トランプ関税の一時停止、財務省内の債券市場への懸念が背景か 情報筋
(CNN) トランプ米大統領がほぼ全ての国・地域に対して発動した「相互関税」をめぐり一部の適用を90日間にわたって一時停止すると発表した背景には、債券市場の混乱の兆候に対する財務省内の懸念が大きな役割を果たしていたことがわかった。情報筋3人が明らかにした。
ベッセント財務長官は発表前の会合で、トランプ氏に対して、こうした懸念を直接伝えたとされる。その際これらの懸念はホワイトハウス内の経済当局者が共有しているものだと強調したという。当局者らは同日早く、国債市場で加速する売りについてトランプ氏に報告していた。

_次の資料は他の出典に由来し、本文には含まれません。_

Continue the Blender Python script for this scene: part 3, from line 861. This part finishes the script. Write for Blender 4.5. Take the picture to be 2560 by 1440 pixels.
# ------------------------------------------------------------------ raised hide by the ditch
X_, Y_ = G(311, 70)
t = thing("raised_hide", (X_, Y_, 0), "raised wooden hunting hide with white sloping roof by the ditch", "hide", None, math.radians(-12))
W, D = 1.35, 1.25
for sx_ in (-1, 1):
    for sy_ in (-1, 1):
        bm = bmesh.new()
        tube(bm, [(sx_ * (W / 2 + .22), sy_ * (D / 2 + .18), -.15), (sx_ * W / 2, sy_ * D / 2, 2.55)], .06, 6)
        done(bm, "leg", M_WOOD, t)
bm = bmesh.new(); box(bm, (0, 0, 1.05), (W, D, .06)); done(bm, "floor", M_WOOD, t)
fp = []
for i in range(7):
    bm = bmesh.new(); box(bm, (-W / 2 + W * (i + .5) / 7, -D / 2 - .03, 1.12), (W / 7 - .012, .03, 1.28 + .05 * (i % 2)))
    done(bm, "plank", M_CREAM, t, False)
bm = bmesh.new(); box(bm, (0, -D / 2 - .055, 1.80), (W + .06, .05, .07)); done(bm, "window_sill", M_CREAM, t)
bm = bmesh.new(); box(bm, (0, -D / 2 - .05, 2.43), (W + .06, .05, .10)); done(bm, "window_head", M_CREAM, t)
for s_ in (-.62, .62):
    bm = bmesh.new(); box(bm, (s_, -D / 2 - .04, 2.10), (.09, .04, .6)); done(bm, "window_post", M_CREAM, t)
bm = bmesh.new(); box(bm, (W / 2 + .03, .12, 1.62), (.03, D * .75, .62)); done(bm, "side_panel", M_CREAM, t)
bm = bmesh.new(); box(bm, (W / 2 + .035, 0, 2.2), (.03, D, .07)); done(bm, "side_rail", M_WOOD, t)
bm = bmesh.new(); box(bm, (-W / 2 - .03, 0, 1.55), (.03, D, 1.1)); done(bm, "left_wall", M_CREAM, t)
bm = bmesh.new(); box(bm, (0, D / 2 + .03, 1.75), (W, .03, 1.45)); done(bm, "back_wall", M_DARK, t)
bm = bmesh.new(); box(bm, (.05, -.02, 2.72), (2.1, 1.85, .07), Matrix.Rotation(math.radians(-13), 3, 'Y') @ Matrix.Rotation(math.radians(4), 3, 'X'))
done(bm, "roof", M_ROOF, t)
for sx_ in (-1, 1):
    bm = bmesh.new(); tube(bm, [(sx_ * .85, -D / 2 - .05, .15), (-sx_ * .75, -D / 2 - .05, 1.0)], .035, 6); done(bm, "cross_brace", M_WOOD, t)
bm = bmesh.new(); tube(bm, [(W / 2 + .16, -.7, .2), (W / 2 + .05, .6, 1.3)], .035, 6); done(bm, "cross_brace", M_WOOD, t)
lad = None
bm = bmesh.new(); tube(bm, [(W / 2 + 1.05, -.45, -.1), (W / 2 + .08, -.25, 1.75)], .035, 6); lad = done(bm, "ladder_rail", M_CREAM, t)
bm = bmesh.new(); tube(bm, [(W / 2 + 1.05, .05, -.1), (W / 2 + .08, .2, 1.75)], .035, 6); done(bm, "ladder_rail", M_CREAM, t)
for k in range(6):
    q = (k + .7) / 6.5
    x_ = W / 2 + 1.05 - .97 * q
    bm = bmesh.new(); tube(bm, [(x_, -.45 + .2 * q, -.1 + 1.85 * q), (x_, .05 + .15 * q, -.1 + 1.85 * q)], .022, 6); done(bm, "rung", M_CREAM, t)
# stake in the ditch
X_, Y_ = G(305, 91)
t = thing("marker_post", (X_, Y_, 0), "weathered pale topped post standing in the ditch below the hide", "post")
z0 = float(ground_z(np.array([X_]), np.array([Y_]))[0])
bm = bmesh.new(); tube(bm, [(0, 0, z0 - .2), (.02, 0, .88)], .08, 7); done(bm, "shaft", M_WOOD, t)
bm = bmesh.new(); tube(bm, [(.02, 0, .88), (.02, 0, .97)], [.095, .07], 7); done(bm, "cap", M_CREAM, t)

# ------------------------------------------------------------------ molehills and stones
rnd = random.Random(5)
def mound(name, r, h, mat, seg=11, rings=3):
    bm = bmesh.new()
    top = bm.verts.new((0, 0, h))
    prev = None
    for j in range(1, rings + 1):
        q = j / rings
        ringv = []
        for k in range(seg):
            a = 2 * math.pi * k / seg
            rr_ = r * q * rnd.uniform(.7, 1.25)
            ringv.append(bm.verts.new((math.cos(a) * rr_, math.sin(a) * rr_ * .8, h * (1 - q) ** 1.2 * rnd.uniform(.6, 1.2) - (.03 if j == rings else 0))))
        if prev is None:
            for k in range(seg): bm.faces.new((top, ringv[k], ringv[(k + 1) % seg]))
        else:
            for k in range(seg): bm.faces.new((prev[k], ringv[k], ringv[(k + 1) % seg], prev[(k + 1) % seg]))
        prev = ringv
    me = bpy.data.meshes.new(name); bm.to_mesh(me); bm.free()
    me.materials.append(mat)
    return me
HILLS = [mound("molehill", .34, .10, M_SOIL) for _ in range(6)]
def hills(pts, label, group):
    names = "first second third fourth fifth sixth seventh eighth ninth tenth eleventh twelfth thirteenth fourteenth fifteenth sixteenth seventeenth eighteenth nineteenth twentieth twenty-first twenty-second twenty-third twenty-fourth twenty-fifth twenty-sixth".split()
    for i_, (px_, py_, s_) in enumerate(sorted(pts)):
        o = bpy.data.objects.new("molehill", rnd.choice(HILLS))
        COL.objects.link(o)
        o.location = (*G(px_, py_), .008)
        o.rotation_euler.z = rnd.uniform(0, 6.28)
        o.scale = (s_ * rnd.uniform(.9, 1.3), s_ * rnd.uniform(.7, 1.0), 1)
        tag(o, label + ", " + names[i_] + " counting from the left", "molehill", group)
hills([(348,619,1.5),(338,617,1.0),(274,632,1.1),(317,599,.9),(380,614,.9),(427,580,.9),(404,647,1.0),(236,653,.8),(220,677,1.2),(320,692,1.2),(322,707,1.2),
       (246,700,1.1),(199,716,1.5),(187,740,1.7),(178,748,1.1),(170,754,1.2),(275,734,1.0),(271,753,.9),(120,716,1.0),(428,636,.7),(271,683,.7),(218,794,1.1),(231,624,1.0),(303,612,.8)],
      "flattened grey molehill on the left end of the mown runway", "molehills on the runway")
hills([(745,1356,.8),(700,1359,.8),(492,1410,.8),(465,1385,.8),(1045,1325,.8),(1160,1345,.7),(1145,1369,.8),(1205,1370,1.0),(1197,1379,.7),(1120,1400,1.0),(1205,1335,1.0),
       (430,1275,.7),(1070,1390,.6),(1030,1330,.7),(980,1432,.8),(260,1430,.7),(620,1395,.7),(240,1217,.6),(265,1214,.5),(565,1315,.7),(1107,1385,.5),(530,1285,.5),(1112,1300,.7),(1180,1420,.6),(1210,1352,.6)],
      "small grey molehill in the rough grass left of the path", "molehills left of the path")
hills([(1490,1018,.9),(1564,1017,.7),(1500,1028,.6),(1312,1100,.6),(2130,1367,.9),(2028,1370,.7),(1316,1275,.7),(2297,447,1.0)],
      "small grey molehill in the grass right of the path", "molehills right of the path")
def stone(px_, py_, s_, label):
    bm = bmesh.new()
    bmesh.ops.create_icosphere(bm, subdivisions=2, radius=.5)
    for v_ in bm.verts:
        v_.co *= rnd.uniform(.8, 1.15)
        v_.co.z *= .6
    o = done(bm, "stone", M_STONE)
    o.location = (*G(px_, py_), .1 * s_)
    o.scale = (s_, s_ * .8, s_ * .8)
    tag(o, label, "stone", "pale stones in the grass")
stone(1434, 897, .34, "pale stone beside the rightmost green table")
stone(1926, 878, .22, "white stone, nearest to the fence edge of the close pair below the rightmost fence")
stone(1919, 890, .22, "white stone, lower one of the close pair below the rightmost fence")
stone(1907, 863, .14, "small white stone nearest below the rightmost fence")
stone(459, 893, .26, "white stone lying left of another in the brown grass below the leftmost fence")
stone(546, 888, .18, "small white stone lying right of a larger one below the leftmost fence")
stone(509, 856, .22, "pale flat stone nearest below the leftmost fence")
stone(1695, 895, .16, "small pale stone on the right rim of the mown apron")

債券市場の混乱は政権の当局者や市場関係者を動揺させている。これは、世界的な経済危機や株価の値動きが激しい局面で歴史的に見られた状況とは正反対なためだ。米国債は市場で最も安全な資産とみなされている。世界中の投資家は、世界の金融システムにおける米国の支配的な役割が資産の安全性を保証してくれるという確信のもと、米国債に逃げ込むのだ。
しかし、トランプ氏が掲げる関税政策によって、各国指導者が米国による長年の安全保障や経済での同盟関係の持続性に疑問を抱くようになったのと同じく、安全な資産の急速な売りによって、金融市場も同様の疑念を抱いているのではないかとの懸念が強まっている。
トランプ氏も債券市場を注視していたことを認め、関税の一時停止を発表後、記者団に対し、市場は「非常に扱いにくい」と語った。
財務省にとって特に懸念材料だったのが、10年物国債の利回りの急上昇だった。利回りが上昇すると、米国の消費者は住宅ローン金利や企業の資金調達コストなど、さまざまな面でコストの上昇に直面することになる。